A autoridade competente definirá como se dará a apuração da infração a partir de consultas públicas. “As sanções serão aplicadas após procedimento administrativo que possibilite a oportunidade da ampla defesa, de forma gradativa, isolada ou cumulativa”, segundo o substitutivo.

A gravidade e a natureza das infrações, bem como a boa-fé e a cooperação do infrator e a adoção de mecanismos de amortização de riscos estão entre os critérios considerados para o nível da sanção, e a expectativa é que sejam objetivamente descritos após regulamentação.

Autorregulação

A autorregulação é prevista sob a forma de associações, e “caberá à autoridade competente regulamentar os requisitos vinculantes para a instituição de entidade autorreguladora, em colaboração com as demais agências e órgãos reguladores do SIA”.
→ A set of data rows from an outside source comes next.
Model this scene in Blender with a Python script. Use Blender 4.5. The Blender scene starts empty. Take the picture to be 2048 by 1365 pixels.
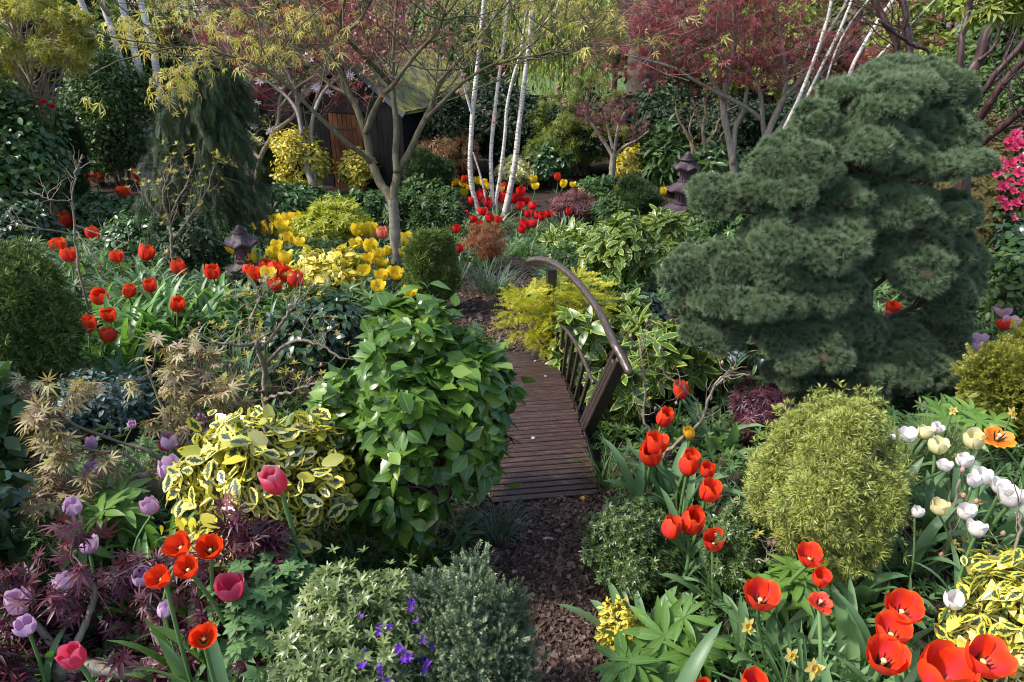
import bpy, math
import numpy as np
from mathutils import Vector, Matrix

# ------------------------------------------------------------------ camera, sky, sun, exposure
C = bpy.context.scene
COL = C.collection
F, TH, CH = 1365.0, math.radians(25.0), 2.5
cam_data = bpy.data.cameras.new("camera")
cam = bpy.data.objects.new("camera", cam_data)
COL.objects.link(cam)
cam.location = (0, 0, CH)
cam.rotation_euler = (math.pi / 2 - TH, 0, 0)
cam_data.sensor_width = 36
cam_data.lens = 36 * F / 2048
cam_data.clip_start, cam_data.clip_end = 0.05, 500
C.camera = cam

SUN = np.array([-0.66, -0.12, 0.74]); SUN /= np.linalg.norm(SUN)
world = bpy.data.worlds.new("World"); C.world = world
world.use_nodes = True
wn = world.node_tree.nodes
sky = wn.new("ShaderNodeTexSky"); sky.sky_type = 'NISHITA'; sky.sun_disc = False
sky.sun_elevation = math.asin(SUN[2]); sky.sun_rotation = math.atan2(SUN[0], SUN[1])
sky.air_density, sky.dust_density = 1.0, 2.5
wn["Background"].inputs["Strength"].default_value = 0.15
world.node_tree.links.new(sky.outputs[0], wn["Background"].inputs[0])
sl = bpy.data.lights.new("sun", 'SUN'); sl.energy = 2.5; sl.angle = math.radians(3.5); sl.color = (1, 0.97, 0.92)
so = bpy.data.objects.new("sun", sl); COL.objects.link(so)
so.rotation_euler = Vector(SUN).to_track_quat('Z', 'Y').to_euler()
C.view_settings.view_transform = 'Standard'; C.view_settings.look = 'None'
C.view_settings.gamma = 1; C.view_settings.exposure = 1.22
C.cycles.max_bounces = 6; C.cycles.transparent_max_bounces = 6; C.cycles.diffuse_bounces = 3
C.cycles.glossy_bounces = 2; C.cycles.transmission_bounces = 3
C.cycles.sample_clamp_indirect = 4
C.cycles.filter_width = 1.1
C.cycles.use_denoising = True
try:
    C.cycles.denoiser = 'OPENIMAGEDENOISE'; C.cycles.denoising_prefilter = 'ACCURATE'; C.cycles.denoising_input_passes = 'RGB_ALBEDO_NORMAL'
except Exception: pass

rng = np.random.default_rng(11)
U = rng.uniform
PI = math.pi

# ------------------------------------------------------------------ terrain and pixel -> place helpers
def ss(a, b, v):
    t = np.clip((v - a) / (b - a), 0, 1)
    return t * t * (3 - 2 * t)

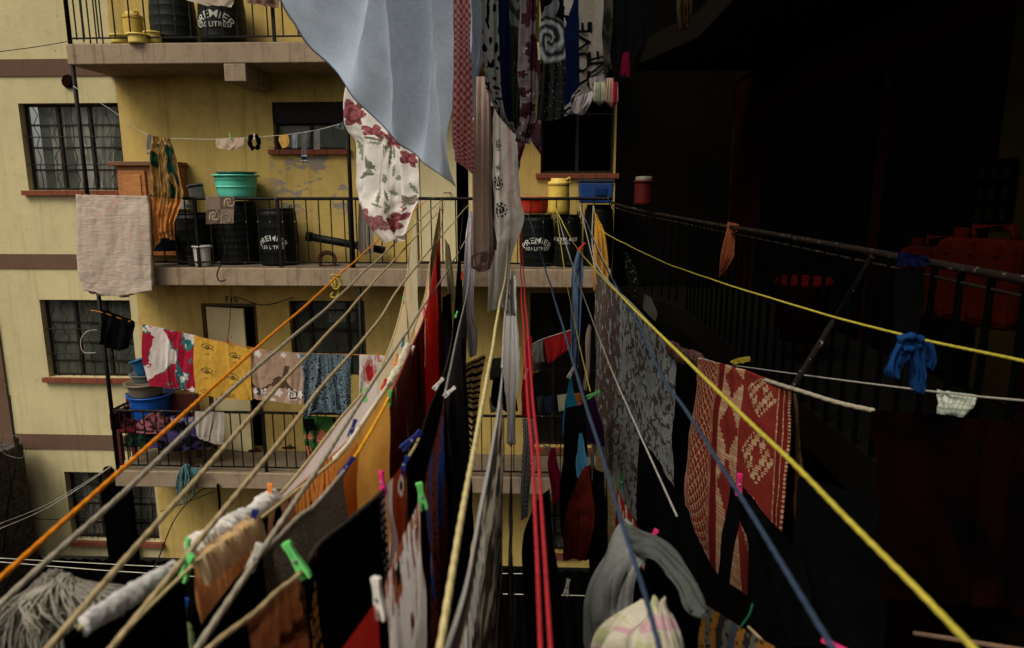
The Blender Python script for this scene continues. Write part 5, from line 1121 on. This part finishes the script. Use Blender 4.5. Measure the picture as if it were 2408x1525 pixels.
# ---------------- far right of the middle
shape([[(1360,582,8.4),(1368,582,8.4)],[(1345,640,8.2),(1371,640,8.2)],[(1342,740,8),(1368,745,8)],[(1343,860,7.8),(1362,868,7.8)]],fab(70,92,120,.2,'streak',(26,34,50),8,edge=(.45,.62)),'pair of faded blue jeans hanging lengthways behind the thin ropes','jeans','jeans',nu=24,nv=60,folds=2.2,amp=.045,seed=68)
AM=fab(206,142,42,.1)
shape([[(1399,505,8.5),(1402,502,8.5),(1405,512,8.5)],[(1396,570,8.4),(1410,560,8.4),(1424,560,8.4)],[(1395,640,8.4),(1410,640,8.4),(1430,660,8.4)],[(1395,684,8.4),(1404,680,8.4),(1412,672,8.4)]],AM,'amber orange cloth hanging from its corner at the far right of the rail','amber_cloth','cloth',nu=24,nv=50,folds=2.5,amp=.03,seed=69)
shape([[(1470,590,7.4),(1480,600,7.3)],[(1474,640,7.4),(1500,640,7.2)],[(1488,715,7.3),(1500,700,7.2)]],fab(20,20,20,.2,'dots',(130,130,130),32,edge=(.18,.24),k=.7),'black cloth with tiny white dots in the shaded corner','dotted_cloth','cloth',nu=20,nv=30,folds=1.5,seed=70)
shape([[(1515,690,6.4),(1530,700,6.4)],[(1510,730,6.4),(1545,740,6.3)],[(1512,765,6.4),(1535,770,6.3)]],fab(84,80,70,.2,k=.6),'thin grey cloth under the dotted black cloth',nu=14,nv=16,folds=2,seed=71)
LC=[fab(162,168,166,.12),fab(98,80,72,.2)]
def patL(u,v):
    m=fbm(u*7,v*5,2); w=math.sin(u*30+3*m)*math.cos(v*26+4*m)
    if u<.42: return 1 if fbm(u*52,v*20,7)>-.34 else 0
    q=abs(fbm(u*22,v*13,7)); return 1 if (q<.10 and m>-.5) or (fbm(u*44,v*26,3)>.28 and m>-.1) else 0
o=hang(g3,(1403,621),(1592,828),[2.1,1.7,1.35],LC,'large grey blue cloth with brown lace-like print hanging at the right','lace_print_cloth','cloth',folds=2.4,amp=.045,seed=72,nu=170,nv=150,pat=patL,edge=.01)
hang(g3,(1560,795),(1592,828),[1.0,1.0],BK,'black cloth edge behind the lace print cloth','garment','garment',folds=1,amp=.02,seed=73,slant=.12)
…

Segundo o substitutivo, as instituições de autorregulação podem estabelecer critérios técnicos dos sistemas de inteligência artificial aplicada e “definição contextual de estruturas de governança”. No entanto, “a autoridade competente poderá sustar as normas de autorregulação […] relativas ao uso de inteligência artificial de alto risco”.

Algumas das ferramentas que empresas de tecnologia têm usado para aplacar riscos de compliance são a resolução da Organização das Nações Unidas (ONU) sobre IA e também as recomendações da Organização para a Cooperação e Desenvolvimento Econômico (OCDE) sobre o tema.

“A autorregulação é válida e já está acontecendo para empresas preocupadas com preceitos ESG [ambientais, sociais e de governança, na sigla em inglês]”, diz Karin Klempp. “Mas a regulação estatal é necessária para definir melhor os agentes dentro do âmbito de atividades de IA”. Um exemplo é a diferenciação entre o desenvolvedor da tecnologia e aquele que a aplica, chamado de deployer. “O conceito do deployer ainda está muito vago na lei. Se você for olhar a fundo, o indivíduo usuário pode ser considerado ‘deployer’”, explica a advogada, para quem isso poderia trazer sanções desproporcionalmente pesadas para usuários.